Goal:
Repeat verbatim only the lines from the opening of the material below through the one that contains "scene.render.resolution_x = 1024;".

Data segment:
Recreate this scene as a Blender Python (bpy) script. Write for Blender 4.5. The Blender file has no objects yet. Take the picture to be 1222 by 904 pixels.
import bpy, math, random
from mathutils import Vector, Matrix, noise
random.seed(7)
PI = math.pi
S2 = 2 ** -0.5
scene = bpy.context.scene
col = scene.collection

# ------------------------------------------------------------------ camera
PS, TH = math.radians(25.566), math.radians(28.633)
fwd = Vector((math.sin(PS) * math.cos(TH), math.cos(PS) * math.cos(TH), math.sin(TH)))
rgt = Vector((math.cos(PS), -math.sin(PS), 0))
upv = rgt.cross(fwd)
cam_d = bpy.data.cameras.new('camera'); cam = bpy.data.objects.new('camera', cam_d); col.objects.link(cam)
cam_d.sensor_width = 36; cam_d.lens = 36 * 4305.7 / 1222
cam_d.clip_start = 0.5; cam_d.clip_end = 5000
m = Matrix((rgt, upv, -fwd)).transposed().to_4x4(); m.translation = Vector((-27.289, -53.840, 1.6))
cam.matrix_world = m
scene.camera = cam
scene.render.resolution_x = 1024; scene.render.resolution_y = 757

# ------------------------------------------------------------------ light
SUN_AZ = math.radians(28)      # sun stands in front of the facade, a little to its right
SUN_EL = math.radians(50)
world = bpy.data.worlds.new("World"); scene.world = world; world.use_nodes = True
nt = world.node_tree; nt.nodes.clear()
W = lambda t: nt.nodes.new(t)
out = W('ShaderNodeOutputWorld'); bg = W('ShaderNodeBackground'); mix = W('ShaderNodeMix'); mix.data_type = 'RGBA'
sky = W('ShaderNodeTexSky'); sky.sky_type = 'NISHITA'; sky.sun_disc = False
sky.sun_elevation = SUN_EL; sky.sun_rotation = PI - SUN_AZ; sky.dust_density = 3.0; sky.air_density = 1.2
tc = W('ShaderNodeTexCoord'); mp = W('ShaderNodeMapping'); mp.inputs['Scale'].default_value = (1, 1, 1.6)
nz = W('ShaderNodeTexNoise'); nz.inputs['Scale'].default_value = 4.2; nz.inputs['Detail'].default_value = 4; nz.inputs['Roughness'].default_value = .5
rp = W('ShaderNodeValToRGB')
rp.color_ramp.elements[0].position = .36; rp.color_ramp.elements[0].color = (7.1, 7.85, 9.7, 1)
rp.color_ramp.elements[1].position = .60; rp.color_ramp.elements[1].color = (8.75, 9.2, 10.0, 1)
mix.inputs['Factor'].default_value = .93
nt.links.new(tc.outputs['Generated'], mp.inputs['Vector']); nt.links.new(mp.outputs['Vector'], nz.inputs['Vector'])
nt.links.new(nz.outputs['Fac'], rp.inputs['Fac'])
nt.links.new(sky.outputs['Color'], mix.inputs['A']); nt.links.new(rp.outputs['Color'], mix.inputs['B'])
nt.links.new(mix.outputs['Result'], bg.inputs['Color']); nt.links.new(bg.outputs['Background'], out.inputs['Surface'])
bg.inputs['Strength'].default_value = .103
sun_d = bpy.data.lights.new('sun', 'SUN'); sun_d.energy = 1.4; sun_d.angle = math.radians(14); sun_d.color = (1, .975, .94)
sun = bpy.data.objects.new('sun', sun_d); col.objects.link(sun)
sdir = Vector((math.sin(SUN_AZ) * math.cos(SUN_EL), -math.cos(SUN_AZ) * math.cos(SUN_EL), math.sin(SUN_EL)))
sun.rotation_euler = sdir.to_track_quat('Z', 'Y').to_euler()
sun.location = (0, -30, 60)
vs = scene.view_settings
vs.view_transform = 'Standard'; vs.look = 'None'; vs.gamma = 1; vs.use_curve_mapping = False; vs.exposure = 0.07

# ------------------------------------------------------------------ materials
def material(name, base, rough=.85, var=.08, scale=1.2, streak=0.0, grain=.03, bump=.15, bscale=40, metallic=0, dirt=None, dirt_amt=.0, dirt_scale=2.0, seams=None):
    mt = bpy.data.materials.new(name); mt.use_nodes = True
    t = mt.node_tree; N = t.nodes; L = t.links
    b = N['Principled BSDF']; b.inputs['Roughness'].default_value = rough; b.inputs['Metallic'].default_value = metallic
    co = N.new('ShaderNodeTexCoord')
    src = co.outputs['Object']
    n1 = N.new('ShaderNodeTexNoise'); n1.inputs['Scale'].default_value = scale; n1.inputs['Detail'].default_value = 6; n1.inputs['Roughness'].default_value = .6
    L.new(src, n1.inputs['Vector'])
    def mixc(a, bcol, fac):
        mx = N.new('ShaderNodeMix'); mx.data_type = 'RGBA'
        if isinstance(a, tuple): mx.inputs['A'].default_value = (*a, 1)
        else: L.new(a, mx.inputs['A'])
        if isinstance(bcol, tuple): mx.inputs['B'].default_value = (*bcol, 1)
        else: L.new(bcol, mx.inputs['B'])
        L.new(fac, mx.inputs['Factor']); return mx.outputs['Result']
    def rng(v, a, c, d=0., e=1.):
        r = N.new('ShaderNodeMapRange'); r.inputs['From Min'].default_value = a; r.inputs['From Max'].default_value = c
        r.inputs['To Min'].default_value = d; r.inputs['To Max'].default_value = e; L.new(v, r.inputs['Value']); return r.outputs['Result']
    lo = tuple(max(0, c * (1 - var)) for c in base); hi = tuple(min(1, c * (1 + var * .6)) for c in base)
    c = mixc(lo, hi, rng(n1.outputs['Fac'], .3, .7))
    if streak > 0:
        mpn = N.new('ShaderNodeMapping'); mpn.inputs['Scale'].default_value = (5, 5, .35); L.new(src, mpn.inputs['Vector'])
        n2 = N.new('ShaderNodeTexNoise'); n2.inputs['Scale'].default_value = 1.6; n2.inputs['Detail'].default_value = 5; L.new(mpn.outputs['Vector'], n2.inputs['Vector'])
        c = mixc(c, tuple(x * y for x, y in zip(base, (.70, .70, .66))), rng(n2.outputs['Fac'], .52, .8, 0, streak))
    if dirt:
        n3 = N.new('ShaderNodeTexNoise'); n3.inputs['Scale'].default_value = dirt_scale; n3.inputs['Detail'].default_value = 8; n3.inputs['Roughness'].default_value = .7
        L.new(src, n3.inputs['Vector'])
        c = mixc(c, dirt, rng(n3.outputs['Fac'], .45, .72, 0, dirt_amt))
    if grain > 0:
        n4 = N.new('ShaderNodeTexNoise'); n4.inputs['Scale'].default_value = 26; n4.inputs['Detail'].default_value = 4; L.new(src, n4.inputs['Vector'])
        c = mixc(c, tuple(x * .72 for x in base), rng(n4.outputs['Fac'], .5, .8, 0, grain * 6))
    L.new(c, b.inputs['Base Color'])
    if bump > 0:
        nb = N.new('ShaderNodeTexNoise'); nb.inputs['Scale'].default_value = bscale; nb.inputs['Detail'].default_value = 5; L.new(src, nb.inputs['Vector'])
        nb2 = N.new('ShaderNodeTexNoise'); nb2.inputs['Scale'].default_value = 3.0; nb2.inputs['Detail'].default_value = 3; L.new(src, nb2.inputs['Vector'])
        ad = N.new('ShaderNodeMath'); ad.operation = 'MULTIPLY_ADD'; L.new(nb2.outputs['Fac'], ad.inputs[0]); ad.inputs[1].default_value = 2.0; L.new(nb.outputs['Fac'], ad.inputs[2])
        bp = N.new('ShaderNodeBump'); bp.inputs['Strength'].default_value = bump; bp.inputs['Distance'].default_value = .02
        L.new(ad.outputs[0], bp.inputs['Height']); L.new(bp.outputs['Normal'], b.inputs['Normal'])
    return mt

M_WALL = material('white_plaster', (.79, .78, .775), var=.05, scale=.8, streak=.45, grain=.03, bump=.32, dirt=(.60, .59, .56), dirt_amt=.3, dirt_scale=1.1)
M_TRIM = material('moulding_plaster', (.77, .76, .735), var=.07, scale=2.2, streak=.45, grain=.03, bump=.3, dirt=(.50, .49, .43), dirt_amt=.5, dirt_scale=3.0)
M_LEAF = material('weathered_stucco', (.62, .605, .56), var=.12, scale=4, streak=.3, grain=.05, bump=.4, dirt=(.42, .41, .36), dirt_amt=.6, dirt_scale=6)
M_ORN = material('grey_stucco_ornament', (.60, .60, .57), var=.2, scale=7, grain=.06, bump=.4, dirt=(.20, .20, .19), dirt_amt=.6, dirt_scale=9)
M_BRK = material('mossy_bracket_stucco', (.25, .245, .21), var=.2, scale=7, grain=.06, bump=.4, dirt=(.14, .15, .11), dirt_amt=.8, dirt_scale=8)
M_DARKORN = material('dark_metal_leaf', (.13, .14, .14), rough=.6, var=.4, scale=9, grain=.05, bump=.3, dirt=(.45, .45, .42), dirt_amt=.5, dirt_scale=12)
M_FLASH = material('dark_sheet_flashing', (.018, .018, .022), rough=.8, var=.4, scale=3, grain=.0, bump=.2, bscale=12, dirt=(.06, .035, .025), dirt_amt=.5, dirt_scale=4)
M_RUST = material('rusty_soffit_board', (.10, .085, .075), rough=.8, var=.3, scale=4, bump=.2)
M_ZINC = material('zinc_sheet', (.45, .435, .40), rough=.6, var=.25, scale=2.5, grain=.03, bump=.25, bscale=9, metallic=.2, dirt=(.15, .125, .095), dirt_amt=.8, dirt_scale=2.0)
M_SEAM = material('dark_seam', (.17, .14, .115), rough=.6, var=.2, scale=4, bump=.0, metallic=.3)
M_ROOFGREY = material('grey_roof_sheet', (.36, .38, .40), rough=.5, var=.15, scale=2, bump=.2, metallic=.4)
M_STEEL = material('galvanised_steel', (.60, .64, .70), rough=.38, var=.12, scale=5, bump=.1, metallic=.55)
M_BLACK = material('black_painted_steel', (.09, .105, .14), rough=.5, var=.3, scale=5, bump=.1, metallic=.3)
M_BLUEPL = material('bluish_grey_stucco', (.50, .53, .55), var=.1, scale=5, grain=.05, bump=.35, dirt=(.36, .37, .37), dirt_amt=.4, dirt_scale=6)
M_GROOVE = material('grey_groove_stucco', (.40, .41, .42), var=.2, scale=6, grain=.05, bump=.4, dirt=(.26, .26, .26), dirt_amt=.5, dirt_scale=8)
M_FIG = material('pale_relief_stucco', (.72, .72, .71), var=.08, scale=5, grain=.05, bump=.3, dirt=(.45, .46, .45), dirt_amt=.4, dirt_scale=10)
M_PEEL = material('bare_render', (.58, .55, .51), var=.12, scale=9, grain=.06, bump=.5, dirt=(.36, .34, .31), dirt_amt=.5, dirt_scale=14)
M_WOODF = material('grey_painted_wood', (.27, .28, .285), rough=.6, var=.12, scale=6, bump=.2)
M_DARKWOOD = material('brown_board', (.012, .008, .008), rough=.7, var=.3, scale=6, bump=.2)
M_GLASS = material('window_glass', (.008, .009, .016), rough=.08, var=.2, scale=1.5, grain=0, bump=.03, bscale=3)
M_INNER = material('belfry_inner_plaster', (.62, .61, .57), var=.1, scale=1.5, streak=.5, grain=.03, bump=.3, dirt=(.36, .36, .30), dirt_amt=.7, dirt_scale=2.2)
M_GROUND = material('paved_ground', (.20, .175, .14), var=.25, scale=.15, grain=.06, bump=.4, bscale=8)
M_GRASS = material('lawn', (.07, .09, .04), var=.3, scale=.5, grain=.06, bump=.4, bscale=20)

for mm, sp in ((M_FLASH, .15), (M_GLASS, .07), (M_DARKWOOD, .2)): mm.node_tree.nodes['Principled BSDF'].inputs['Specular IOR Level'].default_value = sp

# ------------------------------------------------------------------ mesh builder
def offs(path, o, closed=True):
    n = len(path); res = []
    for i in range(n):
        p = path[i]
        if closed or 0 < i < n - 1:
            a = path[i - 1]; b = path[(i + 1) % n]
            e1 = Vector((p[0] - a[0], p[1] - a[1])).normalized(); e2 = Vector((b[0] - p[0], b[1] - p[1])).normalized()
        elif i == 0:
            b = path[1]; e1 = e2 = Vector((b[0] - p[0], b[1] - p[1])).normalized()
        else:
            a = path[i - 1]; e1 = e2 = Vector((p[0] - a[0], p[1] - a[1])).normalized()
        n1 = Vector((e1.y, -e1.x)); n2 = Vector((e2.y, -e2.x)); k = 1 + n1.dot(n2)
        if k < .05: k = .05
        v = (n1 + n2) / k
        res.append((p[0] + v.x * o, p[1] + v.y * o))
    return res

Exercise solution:
Recreate this scene as a Blender Python (bpy) script. Write for Blender 4.5. The Blender file has no objects yet. Take the picture to be 1222 by 904 pixels.
import bpy, math, random
from mathutils import Vector, Matrix, noise
random.seed(7)
PI = math.pi
S2 = 2 ** -0.5
scene = bpy.context.scene
col = scene.collection

# ------------------------------------------------------------------ camera
PS, TH = math.radians(25.566), math.radians(28.633)
fwd = Vector((math.sin(PS) * math.cos(TH), math.cos(PS) * math.cos(TH), math.sin(TH)))
rgt = Vector((math.cos(PS), -math.sin(PS), 0))
upv = rgt.cross(fwd)
cam_d = bpy.data.cameras.new('camera'); cam = bpy.data.objects.new('camera', cam_d); col.objects.link(cam)
cam_d.sensor_width = 36; cam_d.lens = 36 * 4305.7 / 1222
cam_d.clip_start = 0.5; cam_d.clip_end = 5000
m = Matrix((rgt, upv, -fwd)).transposed().to_4x4(); m.translation = Vector((-27.289, -53.840, 1.6))
cam.matrix_world = m
scene.camera = cam
scene.render.resolution_x = 1024; scene.render.resolution_y = 757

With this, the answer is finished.